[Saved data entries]
--
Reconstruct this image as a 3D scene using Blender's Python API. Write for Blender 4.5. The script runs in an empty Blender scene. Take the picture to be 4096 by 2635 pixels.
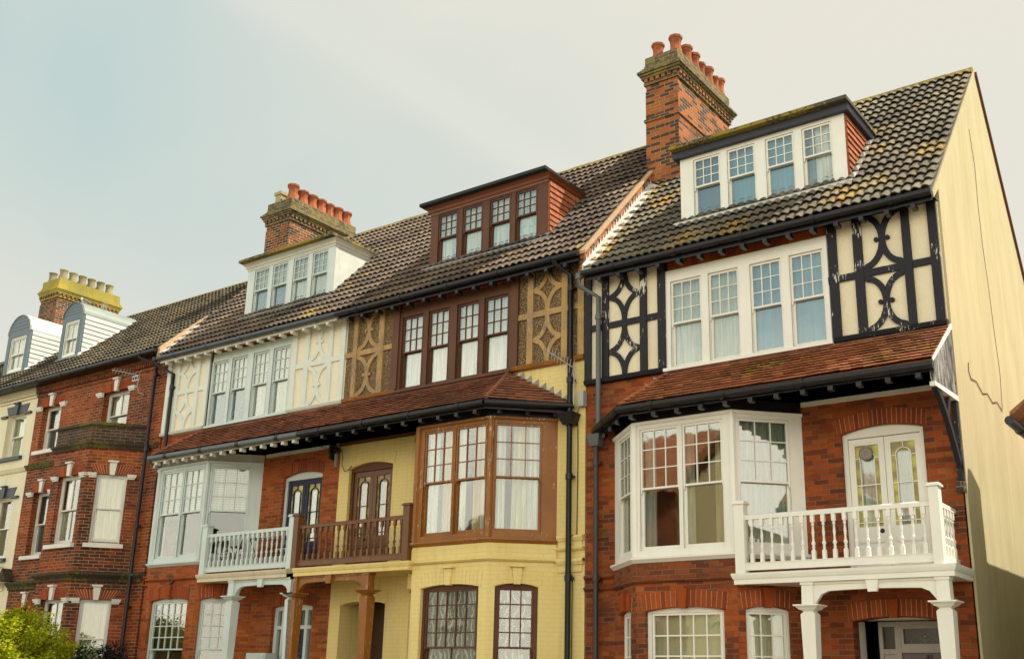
import bpy, math, random
from mathutils import Vector
R = math.radians
PI = math.pi
rnd = random.Random(41)
sc = bpy.context.scene
col = sc.collection

# ------------------------------------------------------------------ objects
class XF:                      # house frame: x scale/offset, z offset
    ox = 0.0; sx = 1.0; oz = 0.0
def setxf(ox=0.0, sx=1.0, oz=0.0):
    XF.ox, XF.sx, XF.oz = ox, sx, oz

class Fr:                      # wall frame: origin, tangent and outward normal in plan
    def __init__(s, a, b=None, t=None):
        if b is not None:
            dx, dy = b[0]-a[0], b[1]-a[1]; l = math.hypot(dx, dy); t = (dx/l, dy/l); s.L = l
        s.o = a; s.t = t; s.n = (t[1], -t[0])
    def p(s, q, d, z):
        return (s.o[0]+s.t[0]*q+s.n[0]*d, s.o[1]+s.t[1]*q+s.n[1]*d, z)
F0 = Fr((0, 0), t=(1, 0))

class MB:
    def __init__(s): s.v = []; s.f = []; s.m = []; s.sm = []
    def poly(s, pts, faces, mi=0, smooth=False):
        b = len(s.v)
        for p in pts:
            s.v.append((XF.ox+XF.sx*p[0], p[1], p[2]+XF.oz))
        for f in faces:
            f = [b+i for i in f]
            if XF.sx < 0: f = f[::-1]
            s.f.append(f); s.m.append(mi); s.sm.append(smooth)
        return s
    def hexa(s, p, mi=0):       # 8 points: 0-3 bottom ccw from above, 4-7 top
        return s.poly(p, [(3,2,1,0),(4,5,6,7),(0,1,5,4),(1,2,6,5),(2,3,7,6),(3,0,4,7)], mi)
    def box(s, x0, x1, y0, y1, z0, z1, mi=0):
        return s.hexa([(x0,y0,z0),(x1,y0,z0),(x1,y1,z0),(x0,y1,z0),(x0,y0,z1),(x1,y0,z1),(x1,y1,z1),(x0,y1,z1)], mi)
    def fb(s, F, s0, s1, d0, d1, z0, z1, mi=0):  # box in a wall frame; d outward
        P = F.p
        return s.hexa([P(s0,d1,z0),P(s1,d1,z0),P(s1,d0,z0),P(s0,d0,z0),P(s0,d1,z1),P(s1,d1,z1),P(s1,d0,z1),P(s0,d0,z1)], mi)
    def plate(s, F, pts, d0, d1, mi=0):         # polygon (s,z) ccw seen from outside, extruded d0->d1
        n = len(pts)
        v = [F.p(a, d1, z) for a, z in pts]+[F.p(a, d0, z) for a, z in pts]
        f = [tuple(range(n)), tuple(range(2*n-1, n-1, -1))]
        for i in range(n):
            j = (i+1) % n
            f.append((i, i+n, j+n, j))
        return s.poly(v, f, mi)
    def strip(s, F, outer, inner, d0, d1, mi=0):   # band between two equally long polylines (s,z)
        for i in range(len(outer)-1):
            q = [outer[i], outer[i+1], inner[i+1], inner[i]]
            a = sum(q[k][0]*q[(k+1) % 4][1]-q[(k+1) % 4][0]*q[k][1] for k in range(4))
            if abs(a) < 1e-7: continue
            s.plate(F, q if a > 0 else q[::-1], d0, d1, mi)
        return s
    def prism_y(s, pts, y0, y1, mi=0):
        return s.plate(F0, pts, -y1, -y0, mi)
    def prism_x(s, pts, x0, x1, mi=0):          # polygon (y,z), extruded along x
        n = len(pts)
        a = sum(pts[k][0]*pts[(k+1) % n][1]-pts[(k+1) % n][0]*pts[k][1] for k in range(n))
        if a < 0: pts = pts[::-1]
        v = [(x1, y, z) for y, z in pts]+[(x0, y, z) for y, z in pts]
        f = [tuple(range(n)), tuple(range(2*n-1, n-1, -1))]
        for i in range(n):
            j = (i+1) % n
            f.append((i, i+n, j+n, j))
        return s.poly(v, f, mi)
    def tube(s, path, r, n=8, mi=0, cap=True):
        P = [Vector(p) for p in path]; rings = []
        rr = r if isinstance(r, (list, tuple)) else [r]*len(P)
        for i, p in enumerate(P):
            a = P[max(0, i-1)]; b = P[min(len(P)-1, i+1)]
            t = (b-a).normalized()
            up = Vector((0, 0, 1)) if abs(t.z) < .95 else Vector((1, 0, 0))
            u = t.cross(up).normalized(); w = u.cross(t)
            rings.append([tuple(p+u*rr[i]*math.cos(2*PI*k/n)+w*rr[i]*math.sin(2*PI*k/n)) for k in range(n)])
        v = [q for g in rings for q in g]; f = []
        for i in range(len(P)-1):
            for k in range(n):
                k2 = (k+1) % n
                f.append((i*n+k, (i+1)*n+k, (i+1)*n+k2, i*n+k2))
        s.poly(v, f, mi, True)
        if cap:
            s.poly(rings[0], [tuple(range(n))], mi); s.poly(rings[-1], [tuple(range(n))[::-1]], mi)
        return s
    def lathe(s, cx, cy, prof, n=12, mi=0, smooth=True, rot=0, sq=False):
        v = []; f = []
        for r, z in prof:
            for k in range(n):
                a = 2*PI*k/n+rot
                v.append((cx+r*math.cos(a), cy+r*math.sin(a), z))
        for i in range(len(prof)-1):
            for k in range(n):
                k2 = (k+1) % n
                f.append((i*n+k, i*n+k2, (i+1)*n+k2, (i+1)*n+k))
        s.poly(v, f, mi, smooth)
        m = len(prof)-1
        s.poly([v[m*n+k] for k in range(n)], [tuple(range(n))], mi)
        s.poly([v[k] for k in range(n)], [tuple(range(n))[::-1]], mi)
        return s
    def ring(s, poly, prof, mi=0, base=0.0):      # sweep closed profile [(proj,z)] along plan polyline, outward to its right side
        n = len(poly); dirs = []
        for i in range(n-1):
            dx, dy = poly[i+1][0]-poly[i][0], poly[i+1][1]-poly[i][1]; l = math.hypot(dx, dy)
            dirs.append((dy/l, -dx/l))
        rows = []
        for i in range(n):
            if i == 0: nx, ny = dirs[0]
            elif i == n-1: nx, ny = dirs[-1]
            else:
                a, b = dirs[i-1], dirs[i]; k = 1+a[0]*b[0]+a[1]*b[1]
                nx, ny = (a[0]+b[0])/k, (a[1]+b[1])/k
            rows.append([(poly[i][0]+nx*p, poly[i][1]+ny*p, z) for p, z in prof])
        m = len(prof); v = [q for g in rows for q in g]; f = []
        for i in range(n-1):
            for k in range(m):
                k2 = (k+1) % m
                f.append((i*m+k, (i+1)*m+k, (i+1)*m+k2, i*m+k2))
        f.append(tuple(range(m))[::-1]); f.append(tuple((n-1)*m+k for k in range(m)))
        return s.poly(v, f, mi)
    def build(s, name, mats, parent=None, fixn=False):
        if not isinstance(mats, (list, tuple)): mats = [mats]
        me = bpy.data.meshes.new(name)
        o = bpy.data.objects.new(name, me); col.objects.link(o)
        org = Vector((0, 0, 0))
        q = parent
        while q is not None:
            org += q.location; q = q.parent
        me.from_pydata([(x-org.x, y-org.y, z-org.z) for x, y, z in s.v], [], s.f)
        for m in mats: me.materials.append(m)
        me.polygons.foreach_set('material_index', s.m)
        me.polygons.foreach_set('use_smooth', s.sm)
        me.update()
        if parent is not None: o.parent = parent
        return o

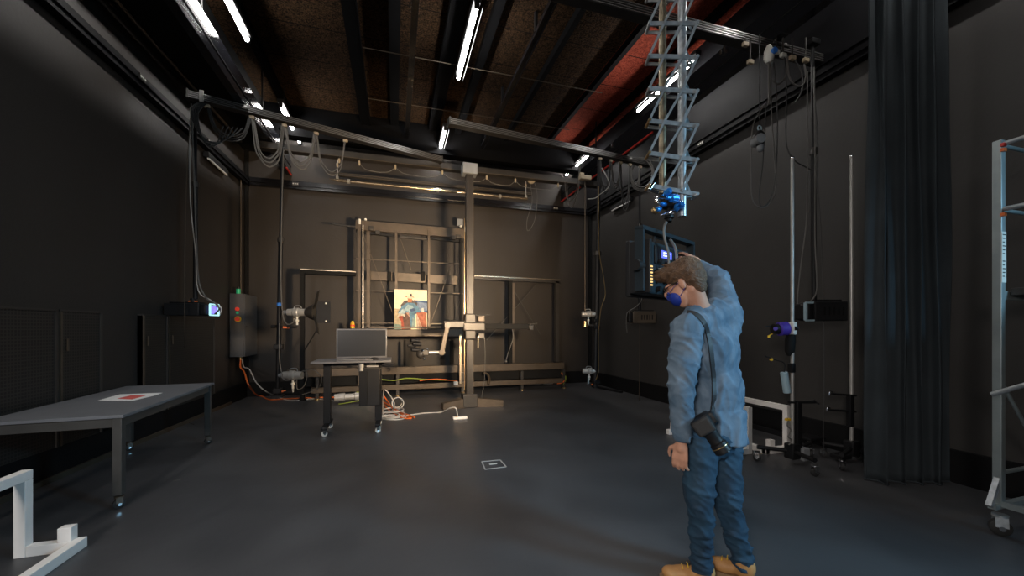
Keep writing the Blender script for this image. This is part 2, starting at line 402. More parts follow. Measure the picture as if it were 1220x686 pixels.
--
In the records above, find the lines containing "scene" and copy them.

[Worked solution]
Reconstruct this image as a 3D scene using Blender's Python API. Write for Blender 4.5. The script runs in an empty Blender scene. Take the picture to be 4096 by 2635 pixels.
sc = bpy.context.scene